Scene modeling code data

# # #

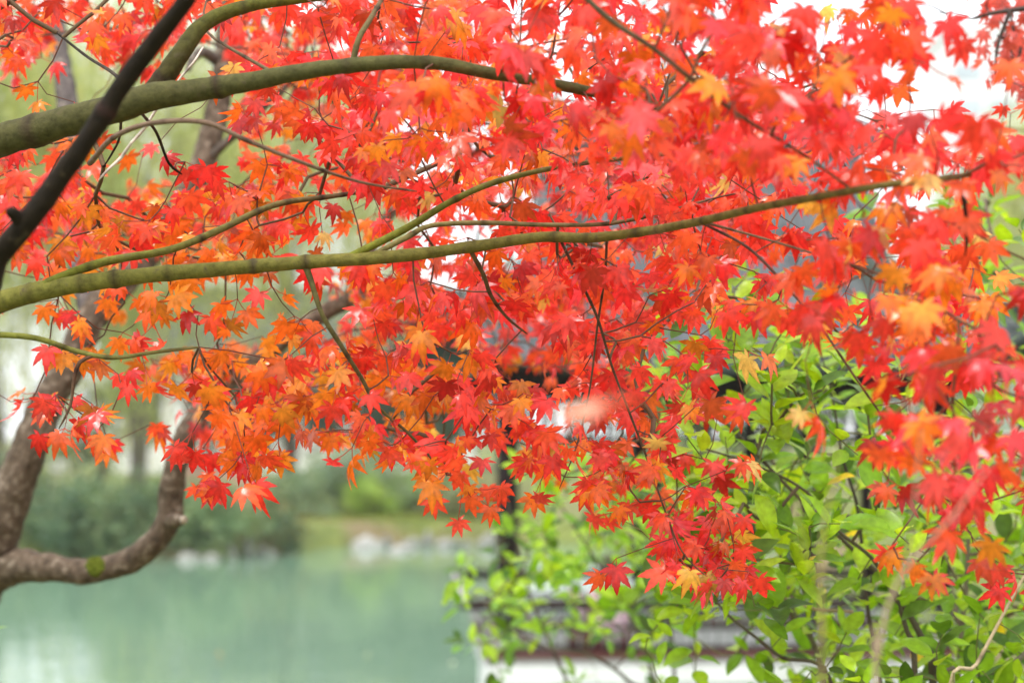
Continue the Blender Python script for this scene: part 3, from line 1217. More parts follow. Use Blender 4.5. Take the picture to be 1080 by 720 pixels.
    while x < xb - 0.05:
        for s_ in (1, -1):
            yy = [ym - s_ * (yb - ym) * q / 10 for q in range(0, 11)]
            mb.tube([(x, y, roof_z(x, y) + 0.02) for y in yy], 0.045, 6)
        x += 0.21
    rf = part(mb, 'roof', M['tile'], smooth=True)
    mb = MB()
    mb.box((W_ / 2, ym, zr + 0.14), (xb - xa - 2.2, 0.2, 0.30), bev=0.04)
    part(mb, 'ridge', M['tile'], rf)
    for (sx, sy) in ((0, 0), (1, 0), (0, 1), (1, 1)):
        mb = MB()
        pts = []
        for q in range(9):
            t_ = q / 8 * 0.52
            x = xa + (yb - ym) / 1.15 * t_ * 1.0 if sx == 0 else xb - (yb - ym) / 1.15 * t_
            y = ya + (yb - ym) * t_ if sy == 0 else yb - (yb - ym) * t_
            pts.append((x, y, roof_z(x, y) + 0.06))
        mb.tube(pts, 0.07, 8)
        part(mb, 'hip_ridge', M['tile'], rf, True)
    mb = MB()
    x = xa + 0.15
    while x < xb - 0.1:
        mb.tube([(x, ya + 0.06, roof_z(x, ya + 0.06) - 0.17), (x, 0.2, roof_z(x, 0.2) - 0.17)], 0.035, 6)
        x += 0.25
    part(mb, 'rafter', M['darkwood'], rf, True)
    return root


M['rail_top'] = noise_mat('pale rail top', (0.42, 0.40, 0.38), (0.58, 0.56, 0.53), 20, 0.6, 0.2)  # pale cap colour, used on the left rail only
pavilion()


# ------------------------------------------------------------------ person on the pavilion bench
def skin_obj(name, pts, edges, radii, root_i, mat, parent, sub=2):
    me = bpy.data.meshes.new(name)
    me.from_pydata([tuple(p) for p in pts], edges, [])
    o = bpy.data.objects.new(name, me)
    COL.objects.link(o)
    md = o.modifiers.new('skin', 'SKIN')
    sv = me.skin_vertices[0].data
    for i, r_ in enumerate(radii):
        sv[i].radius = (r_, r_) if not isinstance(r_, tuple) else r_
        sv[i].use_root = (i == root_i)
    md.use_smooth_shade = True
    s2 = o.modifiers.new('sub', 'SUBSURF')
    s2.levels = sub
    s2.render_levels = sub
    me.materials.append(mat)
    dg = bpy.context.evaluated_depsgraph_get()
    ev = o.evaluated_get(dg)
    nm = bpy.data.meshes.new_from_object(ev)
    nm.name = name
    nm.materials.clear()
    nm.materials.append(mat)
    bpy.data.objects.remove(o)
    o2 = bpy.data.objects.new(name, nm)
    COL.objects.link(o2)
    if parent is not None:
        o2.parent = parent
    return o2


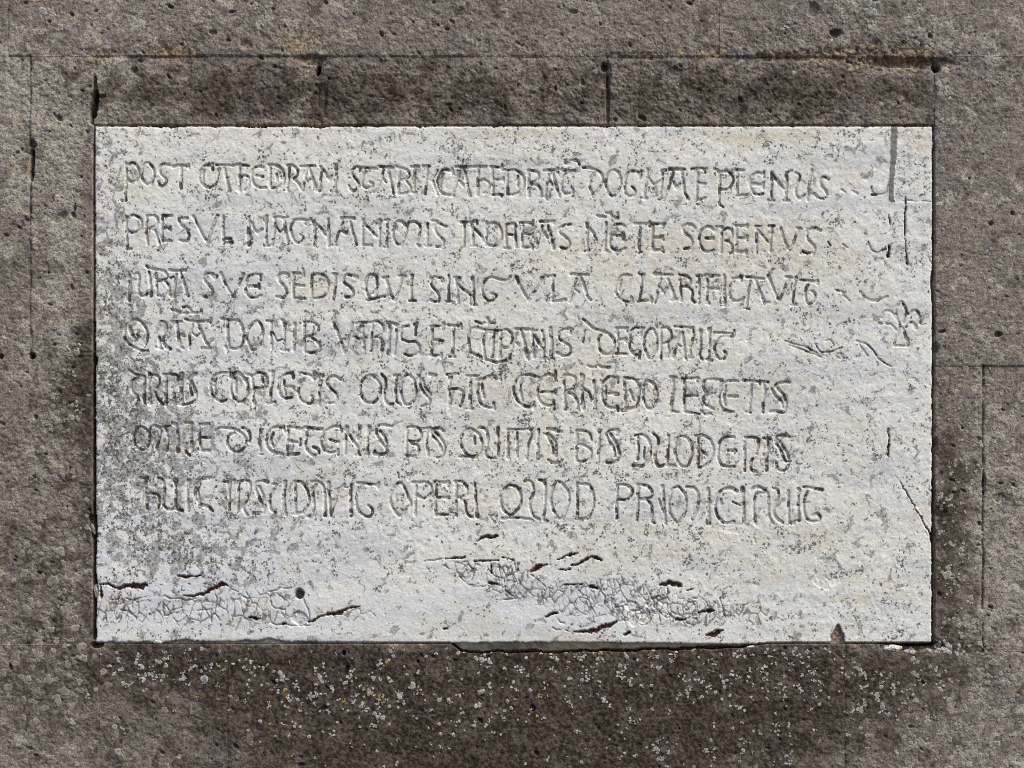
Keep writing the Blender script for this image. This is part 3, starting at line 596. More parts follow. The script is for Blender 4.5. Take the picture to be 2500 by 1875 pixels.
# chipped white flakes near the middle of the crazed zone
for (cx, cy, rx, ry, a, dp) in ((732, 1510, 22, 17, .4, 3.5), (1545, 1480, 26, 12, .5, 2.5), (1600, 1470, 22, 14, -.4, 3), (1575, 1505, 14, 20, .2, 2.5), (1545, 1510, 10, 20, 0, 2.5), (2020, 1400, 32, 40, .3, 1.6), (1800, 1290, 40, 12, 0, 1.0)):
    sl, m = ell(cx, cy, rx, ry, a, 0.12, 0.35); HS[sl] -= dp * m
sl, m = ell(731, 1449, 10.5, 12, 0, 0.18, 0.1); HS[sl] -= 24 * m; dowel = np.zeros_like(X); dowel[sl] = m
# old grey mortar filling at the top right, thin saw lines, the split-off corner
MT = np.zeros_like(X)
stamp(MT, None, 0, np.array([(2184, 300, 2.0), (2182, 380, 1.9), (2177, 440, 1.45), (2176, 486, 1.5), (2180, 491, 1.2)]), 4.3)
mort = sst(0.0, 0.16, MT + 0.12 * SMALL)
HS = np.where(mort > 0, HS * (1 - mort) + mort * (0.9 + 0.6 * n2 + 1.2 * perlin(X / 30, Y / 12, 3)), HS)
corner = sst(-1.5, 1.5, (X - 2184) * 0.858 - (Y - 1148) * 0.514) * (Y < 1303) * sst(1150, 1250, Y)
HS = HS - 1.6 * corner
rep = (X > 2178) & (Y < 493); HS = HS - 1.3 * rep * (mort < .5)
ridge = gauss(1950, 560, 330, 10, 1.2) * 0
# edges: rounded arris, then straight down into the joint
arris = np.clip(1 - sd / 4.0, 0, 1)
HS = HS - 1.6 * arris ** 2 * (sd > 0) - np.where((Y > SB - 12) & (np.interp(X, GX, LIPX) < .1) & (X < 2150), 7, np.where(Y < 335, 14, 45)) * sst(0, -2.5, sd)
lipm = (Y > bot_n) & (Y < np.interp(X, GX, LIP)) & (np.interp(X, GX, LIPX) > 0.15)
HS = np.where(lipm, -3 - (Y - bot_n) * .55 + 2.6 * n2, HS)
HS = np.maximum(HS, -45)

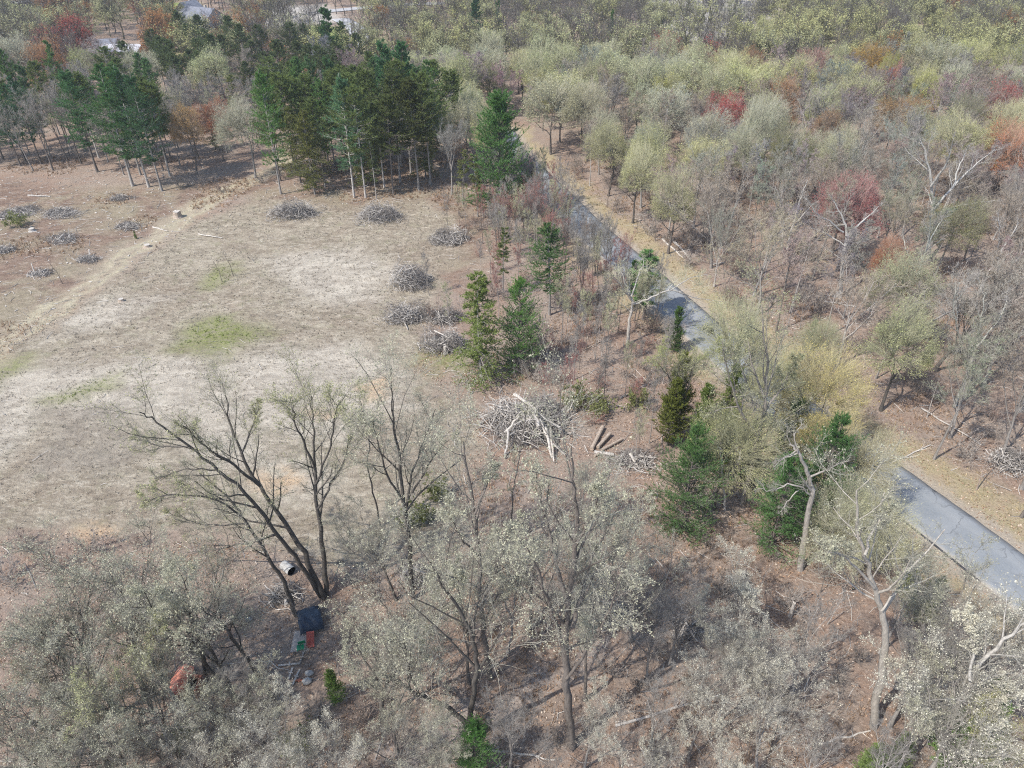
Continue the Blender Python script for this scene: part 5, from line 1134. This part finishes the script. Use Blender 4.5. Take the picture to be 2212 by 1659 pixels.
M['greenp'] = flat('green plastic', (.02, .25, .12), rough=.4); M['cement'] = flat('cement slab', (.42, .38, .34), var=.2); M['redpaint'] = flat('faded red paint', (.35, .09, .07)); M['rustd'] = flat('dark rust', (.30, .12, .08), var=.4)
p = at(622, 1232); r = top_empty('metal_drum', p, 'drum', 'white drum lying on its side with a dark open end, beside the leaning oak trunks')
g = Geo(); ax = nrm(np.array([.75, -.62, -.03])); L0 = 1.25; r.scale = (.85, .85, .85); xs_ = np.array([0, .02, .4, .42, .44, .8, .82, .84, 1.2, 1.25]); rr_ = np.array([.40, .44, .44, .455, .44, .44, .455, .44, .44, .45])
tube(g, np.array([ax*(x-.6)+[0, 0, .44] for x in xs_]), rr_, 20); obj('drum_body', g.mesh('drum_body', [M['white']], True), r)
g = Geo(); tube(g, np.array([ax*(-.6+.01)+[0, 0, .44], ax*(-.6+.03)+[0, 0, .44]]), np.array([.40, .40]), 20, cap=True); obj('drum_end', g.mesh('drum_end', [M['white']]), r)
g = Geo(); tube(g, np.array([ax*(.12)+[0, 0, .44], ax*.635+[0, 0, .44]]), np.array([.40, .425]), 20); tube(g, np.array([ax*.1+[0, 0, .44], ax*.12+[0, 0, .44]]), np.array([.41, .41]), 20, cap=True); obj('drum_inner_shade', g.mesh('drum_inner_shade', [M['black']]), r)  # black inner tube and disc paint the shade inside the open drum
# blue tarp over a frame, with a slab in front
p = at(672, 1345); r = top_empty('tarp_shelter', p, 'shelter', 'dark blue tarpaulin over a low frame, half hidden by the thick sage crown'); r.scale = (.62, .72, .8); r.rotation_euler = (0, 0, .35)
g = Geo(); nx_, ny_ = 14, 12; u, v = np.meshgrid(np.linspace(-1, 1, nx_), np.linspace(-1, 1, ny_)); z = 1.15-.25*np.abs(v)-.9*np.maximum(0, np.abs(u)-.82)*5*.25 - .75*np.maximum(0, np.abs(v)-.8)*2.4 + .05*np.sin(u*9+v*5)
V = np.stack([u*1.35+.04*np.sin(v*7), v*1.5, z], -1).reshape(-1, 3); i = np.arange(nx_*ny_).reshape(ny_, nx_); g.add(V, np.stack([i[:-1, :-1], i[:-1, 1:], i[1:, 1:], i[1:, :-1]], -1).reshape(-1, 4)); obj('tarpaulin', g.mesh('tarpaulin', [M['tarp']], True), r)
for sx in (-1, 1):
    for sy in (-1, 1):
        g = Geo(); box(g, (sx*1.1, sy*1.2, .4), (.08, .08, .9)); obj('post', g.mesh('post', [M['deadwood']]), r)
p = at(652, 1385); r = top_empty('plywood_sheet', p, 'sheet', 'pale plywood sheet lying in front of the blue tarpaulin'); g = Geo(); box(g, (0, 0, .12), (1.3, 1.7, .04), rot=.05, tilt=.05); obj('sheet', g.mesh('sheet', [M['cement']]), r)
p = at(672, 1388); r = top_empty('leaning_sheet', p, 'panel', 'faded red panel leaning beside the pale plywood sheet'); g = Geo(); box(g, (0, 0, .4), (.55, 1.1, .04), rot=.15, tilt=.5); box(g, (0, .02, .43), (.08, 1.0, .03), rot=.15, tilt=.5); obj('panel', g.mesh('panel', [M['redpaint']]), r)
p = at(650, 1402); r = top_empty('plastic_chair', p, 'chair', 'small bright green plastic chair tipped over before the plywood sheet')
g = Geo(); box(g, (0, 0, .28), (.5, .45, .05), rot=.3); obj('seat', g.mesh('seat', [M['greenp']]), r); g = Geo(); box(g, (.05, .25, .5), (.5, .05, .45), rot=.3, tilt=.3); obj('backrest', g.mesh('backrest', [M['greenp']]), r)
for sx, sy in ((-1, -1), (1, -1), (1, 1), (-1, 1)): g = Geo(); box(g, (sx*.2-.03*sy, sy*.18, .13), (.05, .05, .27), rot=.3); obj('leg', g.mesh('leg', [M['greenp']]), r)
for k, (px, py, L_, rot, m, lb) in enumerate([(652, 1420, 1.0, 1.5, 'white', 'short white board standing out below the green chair'), (625, 1436, 1.5, .12, 'palewood', 'pale board lying left of the short white board'), (628, 1455, .9, 1.5, 'palewood', 'upright tan board by the wood frame in the scrap yard'),
                                               (640, 1462, 1.2, 1.4, 'palewood', 'second tan board by the wood frame in the scrap yard'), (646, 1470, 1.5, .05, 'rustd', 'rusty brown plank at the foot of the tan boards')]):
    p = at(px, py); g = Geo(); box(g, (0, 0, .1), (L_, .12, .05), rot=rot); box(g, (0.02, .0, .16), (.08, .3, .04), rot=rot); o = obj('board', g.mesh('board', [M[m]])); o.location = (p[0], p[1], gz1(p[0], p[1])); o['category'] = 'board'; o['group'] = 'boards of the scrap yard'; o['label'] = lb
for px, py, s, lb in [(668, 1455, .30, 'crumpled white sack above the tan boards'), (664, 1472, .33, 'crumpled white sack beside the rusty plank'), (537, 1355*.988, .25, 'small white sack on bare ground below the slanting trunks')]:
    p = at(px, py); rg = np.random.default_rng(px); n = 14; th, ph = np.meshgrid(np.linspace(0, pi, 9), np.linspace(0, 2*pi, n, endpoint=False)); rr = s*(1+.35*(fbm(th*2+px, ph*1.5, 3)-.5)*2)
    V = np.stack([rr*np.sin(th)*np.cos(ph), rr*.8*np.sin(th)*np.sin(ph), s*.4+rr*.5*np.cos(th)], -1).reshape(-1, 3); i = np.arange(n*9).reshape(n, 9); q = np.stack([i[:, :-1], i[:, 1:], np.roll(i, -1, 0)[:, 1:], np.roll(i, -1, 0)[:, :-1]], -1).reshape(-1, 4)
    g = Geo(); g.add(V, q); o = obj('sack', g.mesh('sack', [M['white']], True)); o.location = (p[0], p[1], gz1(p[0], p[1])); o['category'] = 'sack'; o['group'] = 'white sacks'; o['label'] = lb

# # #

• Required task:
Copy each line that contains the word "Python".

• Result below:
Continue the Blender Python script for this scene: part 3, from line 1217. More parts follow. Use Blender 4.5. Take the picture to be 1080 by 720 pixels.
Continue the Blender Python script for this scene: part 5, from line 1134. This part finishes the script. Use Blender 4.5. Take the picture to be 2212 by 1659 pixels.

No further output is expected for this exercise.